**Your goal:**
Show every line that has the string "from" in it.
+++++
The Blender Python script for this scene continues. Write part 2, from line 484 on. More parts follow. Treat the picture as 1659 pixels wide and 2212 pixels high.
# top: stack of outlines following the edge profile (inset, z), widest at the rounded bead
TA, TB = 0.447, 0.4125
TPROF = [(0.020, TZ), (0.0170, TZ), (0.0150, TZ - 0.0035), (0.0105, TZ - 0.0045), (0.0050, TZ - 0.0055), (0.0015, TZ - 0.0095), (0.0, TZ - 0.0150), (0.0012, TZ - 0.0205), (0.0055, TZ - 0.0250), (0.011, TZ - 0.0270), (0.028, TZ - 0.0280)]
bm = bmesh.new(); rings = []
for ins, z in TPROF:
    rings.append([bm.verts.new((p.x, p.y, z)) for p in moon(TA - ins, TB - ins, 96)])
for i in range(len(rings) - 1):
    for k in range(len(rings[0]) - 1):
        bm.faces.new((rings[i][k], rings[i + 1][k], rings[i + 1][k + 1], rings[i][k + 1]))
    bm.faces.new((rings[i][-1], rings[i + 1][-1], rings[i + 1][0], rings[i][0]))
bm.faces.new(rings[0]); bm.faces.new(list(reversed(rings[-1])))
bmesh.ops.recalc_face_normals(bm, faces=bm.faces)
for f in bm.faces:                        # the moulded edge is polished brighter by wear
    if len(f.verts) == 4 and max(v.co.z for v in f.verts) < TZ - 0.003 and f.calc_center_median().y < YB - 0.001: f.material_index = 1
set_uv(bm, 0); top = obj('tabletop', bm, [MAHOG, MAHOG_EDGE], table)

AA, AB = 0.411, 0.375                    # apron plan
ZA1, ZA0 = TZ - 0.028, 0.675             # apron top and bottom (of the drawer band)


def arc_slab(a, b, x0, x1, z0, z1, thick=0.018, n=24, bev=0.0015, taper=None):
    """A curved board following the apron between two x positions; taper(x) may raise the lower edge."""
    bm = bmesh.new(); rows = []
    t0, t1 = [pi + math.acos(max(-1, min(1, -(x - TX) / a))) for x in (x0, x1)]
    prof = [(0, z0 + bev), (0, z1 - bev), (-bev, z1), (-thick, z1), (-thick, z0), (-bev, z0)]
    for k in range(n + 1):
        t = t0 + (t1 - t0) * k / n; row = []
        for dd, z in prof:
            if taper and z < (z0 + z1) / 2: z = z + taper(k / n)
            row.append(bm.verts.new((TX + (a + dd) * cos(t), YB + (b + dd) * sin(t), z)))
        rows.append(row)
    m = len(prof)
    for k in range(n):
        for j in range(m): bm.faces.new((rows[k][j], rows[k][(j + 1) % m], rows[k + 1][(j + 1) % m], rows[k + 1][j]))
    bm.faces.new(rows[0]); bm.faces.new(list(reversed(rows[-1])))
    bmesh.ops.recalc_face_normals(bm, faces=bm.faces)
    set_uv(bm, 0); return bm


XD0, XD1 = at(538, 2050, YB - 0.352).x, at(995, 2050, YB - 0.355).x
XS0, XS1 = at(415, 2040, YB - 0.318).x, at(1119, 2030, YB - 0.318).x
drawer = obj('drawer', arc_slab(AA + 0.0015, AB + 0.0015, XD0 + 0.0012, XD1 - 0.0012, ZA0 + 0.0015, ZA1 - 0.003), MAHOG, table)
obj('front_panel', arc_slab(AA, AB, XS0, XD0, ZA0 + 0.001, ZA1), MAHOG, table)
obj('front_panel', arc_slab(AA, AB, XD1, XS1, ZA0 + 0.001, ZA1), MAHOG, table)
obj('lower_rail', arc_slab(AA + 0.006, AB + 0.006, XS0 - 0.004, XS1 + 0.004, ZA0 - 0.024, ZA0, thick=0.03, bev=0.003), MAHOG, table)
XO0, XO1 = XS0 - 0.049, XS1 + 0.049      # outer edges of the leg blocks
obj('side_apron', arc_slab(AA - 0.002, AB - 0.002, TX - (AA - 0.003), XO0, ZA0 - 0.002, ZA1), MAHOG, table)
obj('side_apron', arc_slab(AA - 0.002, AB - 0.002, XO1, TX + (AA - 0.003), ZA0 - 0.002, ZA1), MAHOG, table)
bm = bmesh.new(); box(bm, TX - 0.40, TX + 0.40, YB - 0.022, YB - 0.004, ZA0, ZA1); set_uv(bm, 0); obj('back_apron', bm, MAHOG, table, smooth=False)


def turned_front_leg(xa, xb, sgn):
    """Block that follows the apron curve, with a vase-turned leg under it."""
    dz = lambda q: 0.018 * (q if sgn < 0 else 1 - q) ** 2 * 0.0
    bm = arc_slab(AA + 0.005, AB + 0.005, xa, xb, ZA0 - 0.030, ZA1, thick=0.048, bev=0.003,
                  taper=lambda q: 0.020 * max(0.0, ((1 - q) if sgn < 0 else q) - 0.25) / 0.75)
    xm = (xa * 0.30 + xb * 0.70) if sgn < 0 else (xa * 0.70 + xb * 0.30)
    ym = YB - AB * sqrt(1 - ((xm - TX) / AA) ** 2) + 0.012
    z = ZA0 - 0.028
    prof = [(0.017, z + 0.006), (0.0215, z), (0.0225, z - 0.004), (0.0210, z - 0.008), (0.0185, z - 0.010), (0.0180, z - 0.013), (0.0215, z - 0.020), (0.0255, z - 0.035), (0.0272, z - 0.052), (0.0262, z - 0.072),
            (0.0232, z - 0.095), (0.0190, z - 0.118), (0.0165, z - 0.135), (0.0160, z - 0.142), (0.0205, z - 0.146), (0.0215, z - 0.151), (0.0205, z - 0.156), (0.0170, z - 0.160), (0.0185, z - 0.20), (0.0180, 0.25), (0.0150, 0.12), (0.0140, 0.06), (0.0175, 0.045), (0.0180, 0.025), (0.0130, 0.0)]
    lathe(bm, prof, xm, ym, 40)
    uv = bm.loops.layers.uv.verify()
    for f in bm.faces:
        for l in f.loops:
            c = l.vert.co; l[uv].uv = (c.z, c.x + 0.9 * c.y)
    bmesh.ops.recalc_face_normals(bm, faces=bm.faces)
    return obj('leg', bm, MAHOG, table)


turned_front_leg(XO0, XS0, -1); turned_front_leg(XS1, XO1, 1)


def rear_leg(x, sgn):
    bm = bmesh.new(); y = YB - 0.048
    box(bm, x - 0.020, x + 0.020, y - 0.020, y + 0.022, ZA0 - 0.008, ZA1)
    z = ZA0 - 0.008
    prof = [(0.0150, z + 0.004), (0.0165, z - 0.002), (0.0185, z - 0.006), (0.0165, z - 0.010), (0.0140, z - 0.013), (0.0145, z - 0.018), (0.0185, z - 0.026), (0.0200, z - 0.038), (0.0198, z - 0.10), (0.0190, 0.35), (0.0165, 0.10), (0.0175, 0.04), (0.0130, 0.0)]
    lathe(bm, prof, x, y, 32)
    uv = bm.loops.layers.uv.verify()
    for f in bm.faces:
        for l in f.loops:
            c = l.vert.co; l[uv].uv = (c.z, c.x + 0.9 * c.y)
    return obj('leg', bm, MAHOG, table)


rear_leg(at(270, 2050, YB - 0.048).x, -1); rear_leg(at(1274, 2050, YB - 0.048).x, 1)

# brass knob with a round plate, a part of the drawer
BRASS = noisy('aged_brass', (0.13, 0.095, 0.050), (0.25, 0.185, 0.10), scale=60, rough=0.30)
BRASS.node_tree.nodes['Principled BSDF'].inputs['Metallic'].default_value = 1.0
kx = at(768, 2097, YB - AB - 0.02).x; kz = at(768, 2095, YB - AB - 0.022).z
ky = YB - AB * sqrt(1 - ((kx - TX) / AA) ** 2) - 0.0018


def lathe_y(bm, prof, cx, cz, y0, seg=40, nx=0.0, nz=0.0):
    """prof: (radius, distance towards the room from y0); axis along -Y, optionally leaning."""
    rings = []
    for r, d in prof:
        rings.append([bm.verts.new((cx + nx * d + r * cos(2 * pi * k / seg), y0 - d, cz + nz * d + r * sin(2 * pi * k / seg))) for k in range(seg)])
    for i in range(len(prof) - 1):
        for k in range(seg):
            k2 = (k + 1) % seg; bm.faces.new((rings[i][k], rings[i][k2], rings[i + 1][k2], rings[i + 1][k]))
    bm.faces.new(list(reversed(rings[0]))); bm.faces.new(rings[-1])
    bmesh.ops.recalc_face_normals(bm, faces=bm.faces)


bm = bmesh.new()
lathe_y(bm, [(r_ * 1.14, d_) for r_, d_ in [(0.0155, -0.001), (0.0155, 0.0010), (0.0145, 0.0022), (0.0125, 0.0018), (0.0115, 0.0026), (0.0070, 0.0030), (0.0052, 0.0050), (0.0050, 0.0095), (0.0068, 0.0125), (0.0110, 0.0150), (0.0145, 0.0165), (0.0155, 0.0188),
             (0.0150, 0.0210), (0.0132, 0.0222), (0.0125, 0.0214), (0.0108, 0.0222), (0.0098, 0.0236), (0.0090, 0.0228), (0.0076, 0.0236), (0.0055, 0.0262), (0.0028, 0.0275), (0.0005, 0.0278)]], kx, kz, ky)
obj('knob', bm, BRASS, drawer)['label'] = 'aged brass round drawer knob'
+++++
**Finished exercise:**
The Blender Python script for this scene continues. Write part 2, from line 484 on. More parts follow. Treat the picture as 1659 pixels wide and 2212 pixels high.
    """prof: (radius, distance towards the room from y0); axis along -Y, optionally leaning."""